Although this is just an ultra-simplified list of how to jump into the world of Social Media, your initial participation will increase your curiosity, knowledge, and online savvy. You can expect your community profile to increase exponentially with your participation. But first you have to get your feet wet.

Support Your PR Program

Support your PR program and feed it as you do any other branch of the company. Respect it when it works and let your team share in the success. Don’t focus on the shortcomings. Extend congratulations as goals are achieved.

Keep Your Allstars

If you find a PR person who truly lives and breathes the company and the product, never let that person go. These Allstars are a rare breed and deserve support and promotion.

Communicate Regularly

Meet with your PR team regularly to communicate realistic goals and measure progress. Paint a real-world picture of what success looks like each month and listen to the reports to see whether those goals are indeed attainable. You get out of PR what you put into it.

Establish Metrics

Agree upon metrics in advance. Executives often lose sight of what PR is designed to do. The right coverage is invaluable, even when it doesn’t translate directly into visible hits, traffic spikes, or sales. Super Bowl ads, for example, rarely pay for themselves in the short run. Realize that a proactive, intelligent, and consistent PR program will contribute to the bottom line. It shouldn’t be solely responsible for company success or failure. Metrics can be in the form of specific targets every month, registrations, lead generation, links, and, now, conversations.

In the past, a PR person looked at a campaign with a well-known and highly accepted approach: You evaluate the target demographics, develop strategic messages, conduct an audit or focus group, revise messages, determine the broadcast mechanisms to push your content, go live, monitor the response, evaluate the ROI, and repeat the process with enhanced information.
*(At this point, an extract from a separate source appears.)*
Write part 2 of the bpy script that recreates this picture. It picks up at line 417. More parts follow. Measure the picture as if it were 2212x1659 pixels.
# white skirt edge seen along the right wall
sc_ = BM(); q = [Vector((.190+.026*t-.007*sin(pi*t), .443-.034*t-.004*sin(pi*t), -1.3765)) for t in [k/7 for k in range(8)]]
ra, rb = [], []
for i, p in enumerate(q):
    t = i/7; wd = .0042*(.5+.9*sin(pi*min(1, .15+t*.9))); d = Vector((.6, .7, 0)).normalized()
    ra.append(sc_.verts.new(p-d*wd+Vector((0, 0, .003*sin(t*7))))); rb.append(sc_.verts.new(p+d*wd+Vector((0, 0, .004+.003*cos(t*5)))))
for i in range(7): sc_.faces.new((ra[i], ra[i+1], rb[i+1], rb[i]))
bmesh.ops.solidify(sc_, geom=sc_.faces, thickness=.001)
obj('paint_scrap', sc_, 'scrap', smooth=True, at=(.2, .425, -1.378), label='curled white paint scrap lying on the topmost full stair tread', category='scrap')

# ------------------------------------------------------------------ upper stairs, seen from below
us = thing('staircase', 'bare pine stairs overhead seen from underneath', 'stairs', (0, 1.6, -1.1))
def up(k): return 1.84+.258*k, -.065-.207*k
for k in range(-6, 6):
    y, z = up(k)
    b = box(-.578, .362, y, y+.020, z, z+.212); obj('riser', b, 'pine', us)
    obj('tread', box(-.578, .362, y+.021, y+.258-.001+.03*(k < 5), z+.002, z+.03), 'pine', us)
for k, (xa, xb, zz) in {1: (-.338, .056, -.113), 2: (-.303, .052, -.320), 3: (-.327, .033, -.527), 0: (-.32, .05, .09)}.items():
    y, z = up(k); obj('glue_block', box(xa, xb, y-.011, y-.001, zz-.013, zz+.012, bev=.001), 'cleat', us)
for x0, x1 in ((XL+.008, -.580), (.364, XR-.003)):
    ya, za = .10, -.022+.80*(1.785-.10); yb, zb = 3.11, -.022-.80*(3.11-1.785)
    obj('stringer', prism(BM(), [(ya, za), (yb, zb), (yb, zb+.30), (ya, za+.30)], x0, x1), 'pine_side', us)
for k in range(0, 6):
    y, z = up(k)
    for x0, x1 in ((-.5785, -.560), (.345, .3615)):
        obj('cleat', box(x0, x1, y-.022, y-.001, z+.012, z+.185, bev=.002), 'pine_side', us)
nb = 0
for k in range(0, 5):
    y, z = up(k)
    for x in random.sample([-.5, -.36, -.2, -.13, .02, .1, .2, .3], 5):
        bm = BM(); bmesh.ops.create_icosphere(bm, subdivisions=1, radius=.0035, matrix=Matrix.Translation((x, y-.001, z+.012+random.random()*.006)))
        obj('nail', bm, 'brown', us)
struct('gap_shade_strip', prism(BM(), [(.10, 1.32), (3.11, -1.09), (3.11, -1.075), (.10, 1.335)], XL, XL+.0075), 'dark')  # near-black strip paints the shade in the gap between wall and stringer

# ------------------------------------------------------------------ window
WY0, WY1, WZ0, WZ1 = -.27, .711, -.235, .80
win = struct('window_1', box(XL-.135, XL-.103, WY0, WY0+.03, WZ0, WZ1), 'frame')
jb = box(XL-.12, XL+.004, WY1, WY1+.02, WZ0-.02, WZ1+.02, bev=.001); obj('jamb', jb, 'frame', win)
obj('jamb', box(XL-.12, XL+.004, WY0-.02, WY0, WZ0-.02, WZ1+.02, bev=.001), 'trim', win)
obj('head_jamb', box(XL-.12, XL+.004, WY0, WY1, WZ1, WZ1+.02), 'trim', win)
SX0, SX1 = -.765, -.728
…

However, communicators who have embraced Social Media and the idea that sociology is a prominent focus, not just the technology that facilitates the process, take a much different approach.

Brian shed some light on this topic when he blogged about an excellent example of a company whose communication team knew the value of dialogue and engagement. Skullcandy (www.skullcandy.com) is a popular Generation Y brand that makes electronic products, including MP3 players and headphones, that can run circles around Sony, Bose, and Phillips. Everything Skullcandy does is reflective of those they want to engage and embrace—from embeddable widgets with valuable content, downloadable music, custom artwork, and peer-to-peer street teams to blogs, communities, events, and social networks, all combined with traditional marketing. Skullcandy makes the customer the center of everything. And it could do even more to reach customers with the right social tools, proactive participation, elevated outbound strategies, and voices.

Here’s an example of a tweet scan from Twitter engaging a community of people in the Skullcandy brand:

The Skullcandy example shows how PR is changing—more than 180 Skullcandy blogs exist, proving that the brand’s customers are its surrogate sales force.

We think the change in PR is for the better. It will take some intense readjustments in thinking, resources, and participation by all. Most important, it requires you to become more than just a communicator. You need to evolve into something more significant than just a publicist. You can be more effective and valuable as a genuine enthusiast for who and what you represent. We want you to become a part of the New PR movement that carries forward all the good of the past, but also moves ahead with a realistic sense of how today’s brands need to communicate in the market. Welcome to the world of PR 2.0 and the socialization of media—a new standard to advance the PR industry and the communication professionals who abide by today’s rules of conversation.